Knight Community Information Challenge Assessment


The Knight Community Information Challenge (KCIC) is a five-year, $24 million initiative to encourage community and place-based foundations to play leading roles in addressing the local information needs of their communities.


Key Questions

· To what extent have community and place-based foundations become increasingly aware of and involved in addressing information needs in their communities?

· To what extent have the individual projects supported through the matching-grant Knight Community Information Challenge created more informed and engaged communities?

Approach: The evaluation findings draw on information from online surveys, website analytics and stakeholder interviews of community and place-based foundations leaders, Knight Community Information Challenge applicants, grantee institutional partners, community members and Knight Foundation staff.

Assessment Partner: FSG



• Field Momentum – Two-thirds of grantees funded in 2008 and 2009 report their boards increased support for community information needs. Findings show 57% of grantees funded information projects beyond their original Knight Community Information Challenge grant, totaling $14.8m in 2010. However, nearly half of the grantees about to transition to post-Knight matching funding felt uncertain about their future financial contributions to information projects.

• Perceived Effectiveness of Knight Activities – the majority of grantees report that Knight funding has been “very influential” in their foundation’s decision to address information needs. The Media Learning Seminar hosted by Knight is viewed as a major catalyst for foundation interest and engagement in addressing information.

• Project Outcomes and Reach – many grantees are still in the early stages of their project; over a third of Round 1 and Round 2 grantees have projects that are in their first year of launch. Some grantees have demonstrated evidence of increased civic engagement, promoted greater local media coverage and helped catalyze public policy shifts through their efforts.

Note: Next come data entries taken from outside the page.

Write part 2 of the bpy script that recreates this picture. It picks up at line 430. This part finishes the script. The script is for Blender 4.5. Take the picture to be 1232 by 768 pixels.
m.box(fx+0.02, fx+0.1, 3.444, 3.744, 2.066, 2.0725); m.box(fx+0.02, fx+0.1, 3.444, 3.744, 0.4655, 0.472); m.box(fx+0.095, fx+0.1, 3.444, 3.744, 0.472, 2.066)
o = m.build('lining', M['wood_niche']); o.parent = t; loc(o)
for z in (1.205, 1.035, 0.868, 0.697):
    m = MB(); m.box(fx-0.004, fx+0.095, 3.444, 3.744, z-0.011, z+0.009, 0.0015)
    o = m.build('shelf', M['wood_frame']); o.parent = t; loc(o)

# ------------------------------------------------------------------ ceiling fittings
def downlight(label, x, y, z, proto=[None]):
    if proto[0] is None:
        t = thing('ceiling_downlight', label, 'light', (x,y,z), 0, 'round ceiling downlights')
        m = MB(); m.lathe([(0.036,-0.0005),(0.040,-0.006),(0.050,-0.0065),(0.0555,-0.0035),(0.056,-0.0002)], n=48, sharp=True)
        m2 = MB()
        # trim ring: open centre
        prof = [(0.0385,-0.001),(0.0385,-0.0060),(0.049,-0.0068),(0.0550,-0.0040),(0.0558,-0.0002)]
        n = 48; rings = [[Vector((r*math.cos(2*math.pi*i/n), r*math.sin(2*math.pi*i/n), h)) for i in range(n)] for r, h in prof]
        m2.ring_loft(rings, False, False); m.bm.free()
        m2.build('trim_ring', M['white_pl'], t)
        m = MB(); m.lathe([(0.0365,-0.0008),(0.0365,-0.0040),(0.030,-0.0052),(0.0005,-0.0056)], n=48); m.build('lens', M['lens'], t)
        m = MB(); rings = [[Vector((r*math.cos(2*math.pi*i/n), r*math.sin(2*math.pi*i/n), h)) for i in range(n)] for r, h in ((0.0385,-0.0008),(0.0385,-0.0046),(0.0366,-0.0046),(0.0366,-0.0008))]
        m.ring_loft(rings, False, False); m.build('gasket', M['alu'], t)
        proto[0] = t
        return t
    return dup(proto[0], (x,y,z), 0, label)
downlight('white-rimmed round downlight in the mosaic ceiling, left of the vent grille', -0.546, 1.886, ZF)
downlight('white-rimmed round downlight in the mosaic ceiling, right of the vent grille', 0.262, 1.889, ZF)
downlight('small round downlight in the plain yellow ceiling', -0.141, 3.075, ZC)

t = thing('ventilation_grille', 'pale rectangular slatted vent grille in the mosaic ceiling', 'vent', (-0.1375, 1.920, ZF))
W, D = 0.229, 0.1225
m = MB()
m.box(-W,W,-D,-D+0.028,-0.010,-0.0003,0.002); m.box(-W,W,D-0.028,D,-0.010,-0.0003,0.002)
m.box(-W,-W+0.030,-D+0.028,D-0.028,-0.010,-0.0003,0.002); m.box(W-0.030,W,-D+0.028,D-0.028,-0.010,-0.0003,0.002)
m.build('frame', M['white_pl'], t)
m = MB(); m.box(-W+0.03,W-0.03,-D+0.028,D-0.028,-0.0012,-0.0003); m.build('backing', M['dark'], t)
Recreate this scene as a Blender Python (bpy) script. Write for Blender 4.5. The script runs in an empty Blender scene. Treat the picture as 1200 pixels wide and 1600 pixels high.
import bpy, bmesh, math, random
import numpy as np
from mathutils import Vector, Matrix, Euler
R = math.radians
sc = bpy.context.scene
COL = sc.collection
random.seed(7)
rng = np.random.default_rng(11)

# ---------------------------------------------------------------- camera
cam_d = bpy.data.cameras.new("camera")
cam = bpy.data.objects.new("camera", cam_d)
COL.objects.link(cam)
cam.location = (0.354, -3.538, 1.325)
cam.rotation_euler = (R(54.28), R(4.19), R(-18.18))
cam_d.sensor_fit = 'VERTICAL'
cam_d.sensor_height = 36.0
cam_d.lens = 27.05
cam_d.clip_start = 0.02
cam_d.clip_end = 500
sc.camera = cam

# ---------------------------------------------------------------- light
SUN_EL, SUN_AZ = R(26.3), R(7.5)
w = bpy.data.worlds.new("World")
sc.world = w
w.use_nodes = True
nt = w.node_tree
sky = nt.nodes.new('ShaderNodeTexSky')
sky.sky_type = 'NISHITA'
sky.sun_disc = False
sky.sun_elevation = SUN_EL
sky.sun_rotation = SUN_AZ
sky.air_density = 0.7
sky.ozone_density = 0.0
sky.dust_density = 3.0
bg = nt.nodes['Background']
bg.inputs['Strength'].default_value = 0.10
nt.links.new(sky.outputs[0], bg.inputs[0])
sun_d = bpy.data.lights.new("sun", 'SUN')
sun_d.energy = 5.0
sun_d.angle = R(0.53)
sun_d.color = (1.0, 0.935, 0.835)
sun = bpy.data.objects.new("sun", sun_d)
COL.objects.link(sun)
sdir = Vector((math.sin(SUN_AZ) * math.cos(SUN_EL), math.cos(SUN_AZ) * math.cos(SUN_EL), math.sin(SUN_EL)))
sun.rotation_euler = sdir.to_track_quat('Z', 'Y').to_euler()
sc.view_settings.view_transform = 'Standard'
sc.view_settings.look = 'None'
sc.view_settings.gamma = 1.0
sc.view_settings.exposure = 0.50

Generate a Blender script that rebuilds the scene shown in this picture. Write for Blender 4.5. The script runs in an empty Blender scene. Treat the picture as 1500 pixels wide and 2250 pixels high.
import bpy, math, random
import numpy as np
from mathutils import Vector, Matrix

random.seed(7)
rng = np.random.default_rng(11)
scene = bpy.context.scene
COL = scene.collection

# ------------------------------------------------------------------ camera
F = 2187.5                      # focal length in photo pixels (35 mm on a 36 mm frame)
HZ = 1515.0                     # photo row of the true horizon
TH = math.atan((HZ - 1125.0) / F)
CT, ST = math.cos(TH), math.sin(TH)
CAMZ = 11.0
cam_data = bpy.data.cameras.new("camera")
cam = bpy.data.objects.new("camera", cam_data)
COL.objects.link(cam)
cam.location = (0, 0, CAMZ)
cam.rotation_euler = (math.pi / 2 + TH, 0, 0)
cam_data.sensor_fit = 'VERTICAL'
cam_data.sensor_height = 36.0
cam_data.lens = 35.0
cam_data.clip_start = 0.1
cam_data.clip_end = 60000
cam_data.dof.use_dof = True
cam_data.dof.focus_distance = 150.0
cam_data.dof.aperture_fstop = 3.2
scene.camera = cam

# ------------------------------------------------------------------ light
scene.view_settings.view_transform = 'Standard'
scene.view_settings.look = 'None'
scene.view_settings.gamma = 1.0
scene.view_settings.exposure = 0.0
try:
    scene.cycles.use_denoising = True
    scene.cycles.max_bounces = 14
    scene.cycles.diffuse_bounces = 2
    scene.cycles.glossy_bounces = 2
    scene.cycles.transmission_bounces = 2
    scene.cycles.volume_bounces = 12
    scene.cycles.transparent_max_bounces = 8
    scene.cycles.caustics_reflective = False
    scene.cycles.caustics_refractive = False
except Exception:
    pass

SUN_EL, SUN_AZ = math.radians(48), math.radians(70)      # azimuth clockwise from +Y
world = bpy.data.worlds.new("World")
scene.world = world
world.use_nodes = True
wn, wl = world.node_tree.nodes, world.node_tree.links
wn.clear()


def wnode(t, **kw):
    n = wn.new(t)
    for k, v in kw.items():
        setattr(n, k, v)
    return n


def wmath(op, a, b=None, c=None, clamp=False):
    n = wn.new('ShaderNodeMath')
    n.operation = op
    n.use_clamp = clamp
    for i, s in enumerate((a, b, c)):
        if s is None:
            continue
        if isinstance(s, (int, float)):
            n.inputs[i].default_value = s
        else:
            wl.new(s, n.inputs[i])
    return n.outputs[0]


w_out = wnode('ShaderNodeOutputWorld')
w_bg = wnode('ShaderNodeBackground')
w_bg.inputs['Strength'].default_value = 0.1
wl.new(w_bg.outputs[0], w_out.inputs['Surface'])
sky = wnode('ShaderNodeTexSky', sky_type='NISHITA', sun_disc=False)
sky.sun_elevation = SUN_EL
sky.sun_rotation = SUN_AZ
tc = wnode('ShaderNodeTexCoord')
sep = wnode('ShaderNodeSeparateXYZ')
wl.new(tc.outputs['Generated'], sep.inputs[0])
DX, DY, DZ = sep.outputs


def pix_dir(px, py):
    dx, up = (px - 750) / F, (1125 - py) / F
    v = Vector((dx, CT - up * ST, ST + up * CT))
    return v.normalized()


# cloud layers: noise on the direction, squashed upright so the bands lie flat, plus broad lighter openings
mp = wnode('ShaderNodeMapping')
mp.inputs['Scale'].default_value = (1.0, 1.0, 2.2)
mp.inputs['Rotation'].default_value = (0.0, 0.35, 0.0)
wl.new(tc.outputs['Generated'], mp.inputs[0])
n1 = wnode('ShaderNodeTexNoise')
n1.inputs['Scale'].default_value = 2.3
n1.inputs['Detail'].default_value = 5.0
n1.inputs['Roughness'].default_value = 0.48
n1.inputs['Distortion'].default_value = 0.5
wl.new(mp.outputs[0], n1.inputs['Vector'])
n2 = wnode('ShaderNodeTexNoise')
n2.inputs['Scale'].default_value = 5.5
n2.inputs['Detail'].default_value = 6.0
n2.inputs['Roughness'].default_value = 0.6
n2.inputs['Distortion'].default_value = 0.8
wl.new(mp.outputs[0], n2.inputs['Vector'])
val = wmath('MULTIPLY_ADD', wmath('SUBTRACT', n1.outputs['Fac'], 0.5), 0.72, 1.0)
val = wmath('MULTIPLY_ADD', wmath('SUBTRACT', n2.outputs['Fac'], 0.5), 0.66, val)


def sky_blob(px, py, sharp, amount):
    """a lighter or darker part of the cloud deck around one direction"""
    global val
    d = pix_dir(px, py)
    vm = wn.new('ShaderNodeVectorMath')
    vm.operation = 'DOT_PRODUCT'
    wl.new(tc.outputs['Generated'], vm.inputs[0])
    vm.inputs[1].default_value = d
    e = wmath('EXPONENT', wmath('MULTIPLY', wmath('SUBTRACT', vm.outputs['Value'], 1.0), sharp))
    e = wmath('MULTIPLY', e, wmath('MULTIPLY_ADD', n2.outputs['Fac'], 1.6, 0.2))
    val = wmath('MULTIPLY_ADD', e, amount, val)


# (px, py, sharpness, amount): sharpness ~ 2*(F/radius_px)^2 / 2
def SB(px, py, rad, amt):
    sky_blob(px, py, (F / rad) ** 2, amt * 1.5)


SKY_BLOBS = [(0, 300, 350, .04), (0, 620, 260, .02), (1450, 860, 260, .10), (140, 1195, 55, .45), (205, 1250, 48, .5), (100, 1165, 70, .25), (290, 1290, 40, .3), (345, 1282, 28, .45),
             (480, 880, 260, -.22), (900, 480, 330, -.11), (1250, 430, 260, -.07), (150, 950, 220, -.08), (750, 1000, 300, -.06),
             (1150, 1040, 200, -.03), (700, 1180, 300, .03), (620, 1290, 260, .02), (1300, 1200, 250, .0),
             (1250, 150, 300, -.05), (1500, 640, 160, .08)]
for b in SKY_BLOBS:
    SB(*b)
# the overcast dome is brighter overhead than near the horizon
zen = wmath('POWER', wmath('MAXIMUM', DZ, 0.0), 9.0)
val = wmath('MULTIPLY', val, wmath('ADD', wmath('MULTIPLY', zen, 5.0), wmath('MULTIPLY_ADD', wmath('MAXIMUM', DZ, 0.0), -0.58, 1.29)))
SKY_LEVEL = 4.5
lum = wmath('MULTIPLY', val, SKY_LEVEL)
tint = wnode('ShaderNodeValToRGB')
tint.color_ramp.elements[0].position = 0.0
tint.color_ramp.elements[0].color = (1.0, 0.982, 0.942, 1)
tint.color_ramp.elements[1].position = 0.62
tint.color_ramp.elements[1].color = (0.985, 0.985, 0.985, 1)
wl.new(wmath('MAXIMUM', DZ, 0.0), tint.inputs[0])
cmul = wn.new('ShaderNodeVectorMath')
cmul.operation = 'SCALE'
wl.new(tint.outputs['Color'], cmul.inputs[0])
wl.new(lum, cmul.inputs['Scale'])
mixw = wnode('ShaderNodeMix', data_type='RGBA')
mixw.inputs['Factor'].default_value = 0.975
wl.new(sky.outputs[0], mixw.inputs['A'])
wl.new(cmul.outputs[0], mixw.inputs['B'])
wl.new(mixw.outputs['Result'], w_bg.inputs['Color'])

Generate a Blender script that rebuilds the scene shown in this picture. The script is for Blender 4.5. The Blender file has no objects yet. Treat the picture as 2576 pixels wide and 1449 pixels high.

· Local Foundation Involvement: Community and place-based foundations are committing significant financial resources to address information needs beyond the Knight Community Information Challenge and are building their capacity to manage these projects.

· Unique Leadership Role: Through their work in information and media, community and place-based foundations are forging out a unique leadership role for their foundation.

· Leveraging Partners: Foundations are attracting considerable outside support from funders and sponsors, and are aligning the necessary partnerships and expertise to address their own capacity gaps to support information and media projects.

The report contains a quick, five-step process for a foundation to address information needs in their own community:

1. Map the information ecosystem to determine the community information needs.

2. Identify ways the foundation can address community information needs through its ongoing work.

3. Use the foundation’s role as a community leader to improve the information ecosystem.

4. Determine what outside resources are available that could be used to address community information needs.

5. Review models emerging from the Knight Community Information Challenge and identify projects that could be replicated.